With the help of escaped convict Lino (David Belle), Damien sets out to locate Tremaine Alexander (Wu-Tang Clansman RZA), a ruthless crime lord who's harbouring a neutron bomb with enough power to destroy the whole of Detroit. Far more interesting in depicting the art of parkour than in manufacturing a plausible and absorbing narrative, Brick Mansions is a tedious watch, exacerbated by bad characterisations and dialogue that are ludicrously bad, even by the low standards typically found within action films. And, instead of making up for the failures elsewhere, the action sequences are below par, offering up no drive whatsoever.

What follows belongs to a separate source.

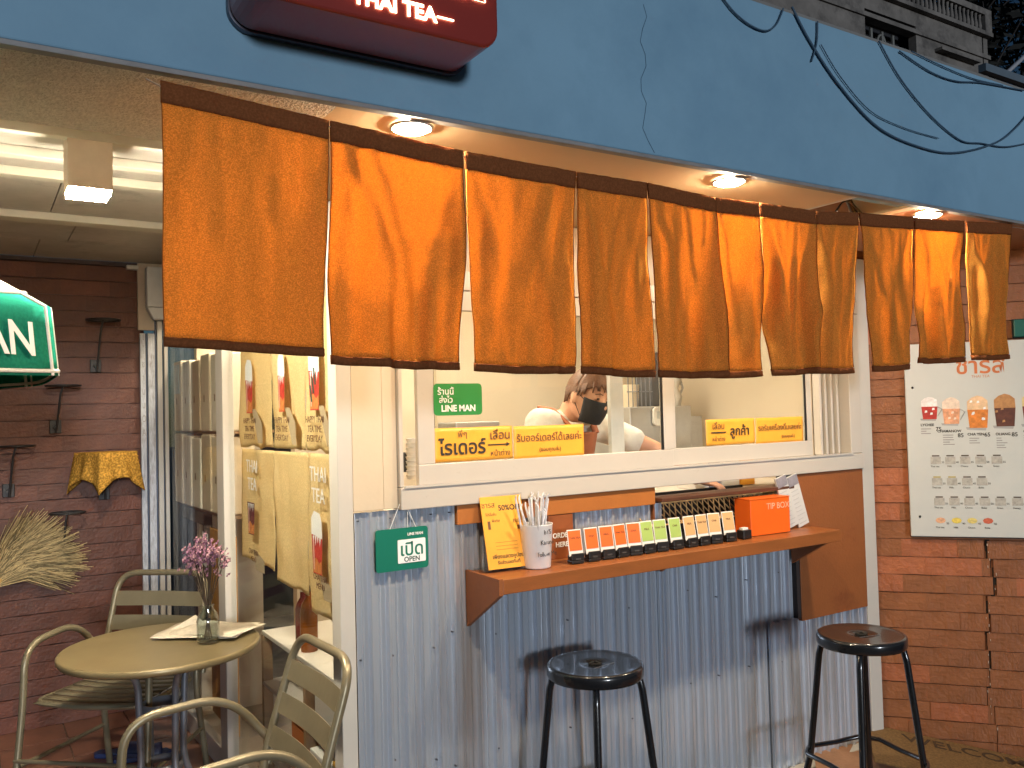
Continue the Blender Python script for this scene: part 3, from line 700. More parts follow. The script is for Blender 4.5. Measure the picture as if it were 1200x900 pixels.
for pi_, (xa, xb, za, zb_, xc, xd, zc, zd, lab) in enumerate(panels):
    t = thing('noren', lab, 'curtain', ((xa+xb)/2, 1.8, (za+zb_)/2), 0, 'orange curtain panels hanging from the canopy wire')
    rnd = random.Random(pi_*13+1); ph = rnd.random()*6; kf = 1.0 + rnd.random()*1.3
    amp = [.006, .020, .014, .012, .014, .020, .020, .014, .012, .018, .018][pi_]
    fq = 2*PI*(xb-xa)/(.16 + rnd.random()*.07)
    yb0 = [.0, .02, .03, .0, -.012, .02, -.01, .0, -.01, .01, .012][pi_]
    swags = [(.04, .45+rnd.random()*.25, .07, .014), (.96, .62-rnd.random()*.2, .06, -.010), (rnd.random(), rnd.random(), .05, .010)]
    def pos(u, v, xa=xa, xb=xb, za=za, zb_=zb_, xc=xc, xd=xd, zc=zc, zd=zd, ph=ph, amp=amp, fq=fq, yb0=yb0, pi_=pi_):
        top = Vector((xa+(xb-xa)*u, 1.8, za+(zb_-za)*u)); bot = Vector((xc+(xd-xc)*u, 1.8+yb0, zc+(zd-zc)*u - .003*math.sin(PI*u)*(pi_ > 0)))
        p = top.lerp(bot, v)
        g_ = min(1, .04 + v*1.5)
        w = math.sin(fq*u + ph + .5*math.sin(v*2.2+ph)) * amp * g_ * (.7+.3*math.sin(ph*3+u*4))
        w += amp*1.5*noise.noise(Vector((u*5*(xb-xa)/.25+ph, v*2.2, ph)))*g_
        w += .0024*noise.noise(Vector((u*22*(xb-xa)/.3, v*14, ph))) + .003*noise.noise(Vector((u*11*(xb-xa)/.3+v*3, v*5-u*2, ph+4)))
        w += amp*.45*abs(math.sin(fq*u*1.7 + ph*2 + v*1.6))*g_ - amp*.2
        if pi_ > 0:          # slack swags running down from the header corners
            for q_, (c0, c1, wd_, am_) in enumerate(swags):
                w -= am_*math.exp(-((u - c0 - (c1-c0)*v)/(wd_*(.5+v)))**2)*min(1, v*4)*(1.15-v)
        w += .0016*math.sin(u*(xb-xa)/.25*70+ph)*math.exp(-v*9)*min(1, v*12)      # gathers under the header
        p.y += w
        # edges curl
        p.y -= .010*math.exp(-(1-u)*16)*v*math.sin(ph*2) + .010*math.exp(-u*16)*v*math.cos(ph*5)
        p.x += .004*math.sin(v*5+ph)*v
        return p
    nv = 44; nu = max(26, int(110*(xb-xa)))
    MB().grid(lambda u, v: pos(u, .078+.886*v), nu, nv).build('cloth', noren, t, thick=.0012)
    def band(u, v): 
        p = pos(u, v); p.y -= .0022; return p
    def band2(u, v):
        p = pos(u, v); p.y += .0022; return p
    hd = MB().grid(lambda u, v: band(u*1.004-.002, -.002+.083*v), nu, 4); hd.grid(lambda u, v: band2(u*1.004-.002, -.002+.083*v), nu, 4)
    hd.build('header_band', norenb, t, thick=.0012)
    hm = MB().grid(lambda u, v: band(u*1.006-.003,   .968+.032*v), nu, 2); hm.grid(lambda u, v: band2(u*1.006-.003, .962+.040*v), nu, 2)
    hm.build('hem', norenb, t, thick=.0012)
    for uu in (.002, .998):
        MB().grid(lambda u, v: band(uu + (u-.5)*.0045*.33/(xb-xa), .078+.886*v), 1, 30).build('side_hem', norenb, t, thick=.001)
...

It's not that the chases, which take place on foot and in cars, aren't in their basic respect thrilling, but more that Delamarre's direction is rough and frustratingly hasty.

Time and time again throughout Brick Mansion's necessarily short runtime a new set-piece will seemingly have already begun before the previous one has had time to soak in. It leaves a lot to the actors to atone for and sadly, despite Walker's natural charisma and Belle's obvious skills at parkour, it all proves too much. As difficult as it is to be too harsh on Walker's final completed feature before his untimely death late last year, there's little of merit within Delamarre's Brick Mansions to potentially compliment. It's at its best a by-the-numbers thriller that represents exactly what Besson's career has become: one senseless, uninspired, unrealistic actioner after another.